## Objective
Output each line of the material exactly as it stands.

## Provided material
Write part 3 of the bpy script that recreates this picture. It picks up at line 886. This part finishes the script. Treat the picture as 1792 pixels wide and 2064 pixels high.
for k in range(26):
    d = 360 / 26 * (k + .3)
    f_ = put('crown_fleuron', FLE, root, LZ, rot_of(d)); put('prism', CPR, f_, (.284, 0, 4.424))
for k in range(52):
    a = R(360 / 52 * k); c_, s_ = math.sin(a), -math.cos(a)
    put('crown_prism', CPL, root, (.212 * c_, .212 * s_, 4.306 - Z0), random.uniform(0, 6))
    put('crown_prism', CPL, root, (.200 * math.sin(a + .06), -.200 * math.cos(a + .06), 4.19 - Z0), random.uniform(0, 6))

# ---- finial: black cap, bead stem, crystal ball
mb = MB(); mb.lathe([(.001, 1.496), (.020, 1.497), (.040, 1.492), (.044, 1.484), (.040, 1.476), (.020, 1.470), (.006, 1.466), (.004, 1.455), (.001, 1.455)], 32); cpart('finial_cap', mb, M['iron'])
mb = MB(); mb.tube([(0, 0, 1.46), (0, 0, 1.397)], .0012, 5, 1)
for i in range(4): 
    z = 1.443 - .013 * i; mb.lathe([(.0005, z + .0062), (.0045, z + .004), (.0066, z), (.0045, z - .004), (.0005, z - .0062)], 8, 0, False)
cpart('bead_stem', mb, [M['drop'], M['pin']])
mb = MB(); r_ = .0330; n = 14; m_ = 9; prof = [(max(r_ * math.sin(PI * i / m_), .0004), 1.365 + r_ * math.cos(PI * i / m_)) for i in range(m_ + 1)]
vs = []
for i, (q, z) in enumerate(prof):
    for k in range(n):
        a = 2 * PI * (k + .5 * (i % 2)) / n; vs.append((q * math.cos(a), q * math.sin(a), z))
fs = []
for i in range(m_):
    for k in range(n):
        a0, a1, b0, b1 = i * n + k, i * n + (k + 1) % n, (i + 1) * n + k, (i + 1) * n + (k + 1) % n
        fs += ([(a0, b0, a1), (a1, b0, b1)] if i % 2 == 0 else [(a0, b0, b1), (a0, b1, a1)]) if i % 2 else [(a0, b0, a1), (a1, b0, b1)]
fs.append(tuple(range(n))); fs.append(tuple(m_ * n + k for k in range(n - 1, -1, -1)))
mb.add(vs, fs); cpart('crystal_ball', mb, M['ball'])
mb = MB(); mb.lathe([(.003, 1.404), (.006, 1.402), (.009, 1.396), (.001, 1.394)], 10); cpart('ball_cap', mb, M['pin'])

## Task output
Write part 3 of the bpy script that recreates this picture. It picks up at line 886. This part finishes the script. Treat the picture as 1792 pixels wide and 2064 pixels high.
for k in range(26):
    d = 360 / 26 * (k + .3)
    f_ = put('crown_fleuron', FLE, root, LZ, rot_of(d)); put('prism', CPR, f_, (.284, 0, 4.424))
for k in range(52):
    a = R(360 / 52 * k); c_, s_ = math.sin(a), -math.cos(a)
    put('crown_prism', CPL, root, (.212 * c_, .212 * s_, 4.306 - Z0), random.uniform(0, 6))
    put('crown_prism', CPL, root, (.200 * math.sin(a + .06), -.200 * math.cos(a + .06), 4.19 - Z0), random.uniform(0, 6))

# ---- finial: black cap, bead stem, crystal ball
mb = MB(); mb.lathe([(.001, 1.496), (.020, 1.497), (.040, 1.492), (.044, 1.484), (.040, 1.476), (.020, 1.470), (.006, 1.466), (.004, 1.455), (.001, 1.455)], 32); cpart('finial_cap', mb, M['iron'])
mb = MB(); mb.tube([(0, 0, 1.46), (0, 0, 1.397)], .0012, 5, 1)
for i in range(4): 
    z = 1.443 - .013 * i; mb.lathe([(.0005, z + .0062), (.0045, z + .004), (.0066, z), (.0045, z - .004), (.0005, z - .0062)], 8, 0, False)
cpart('bead_stem', mb, [M['drop'], M['pin']])
mb = MB(); r_ = .0330; n = 14; m_ = 9; prof = [(max(r_ * math.sin(PI * i / m_), .0004), 1.365 + r_ * math.cos(PI * i / m_)) for i in range(m_ + 1)]
vs = []
for i, (q, z) in enumerate(prof):
    for k in range(n):
        a = 2 * PI * (k + .5 * (i % 2)) / n; vs.append((q * math.cos(a), q * math.sin(a), z))
fs = []
for i in range(m_):
    for k in range(n):
        a0, a1, b0, b1 = i * n + k, i * n + (k + 1) % n, (i + 1) * n + k, (i + 1) * n + (k + 1) % n
        fs += ([(a0, b0, a1), (a1, b0, b1)] if i % 2 == 0 else [(a0, b0, b1), (a0, b1, a1)]) if i % 2 else [(a0, b0, a1), (a1, b0, b1)]
fs.append(tuple(range(n))); fs.append(tuple(m_ * n + k for k in range(n - 1, -1, -1)))
mb.add(vs, fs); cpart('crystal_ball', mb, M['ball'])
mb = MB(); mb.lathe([(.003, 1.404), (.006, 1.402), (.009, 1.396), (.001, 1.394)], 10); cpart('ball_cap', mb, M['pin'])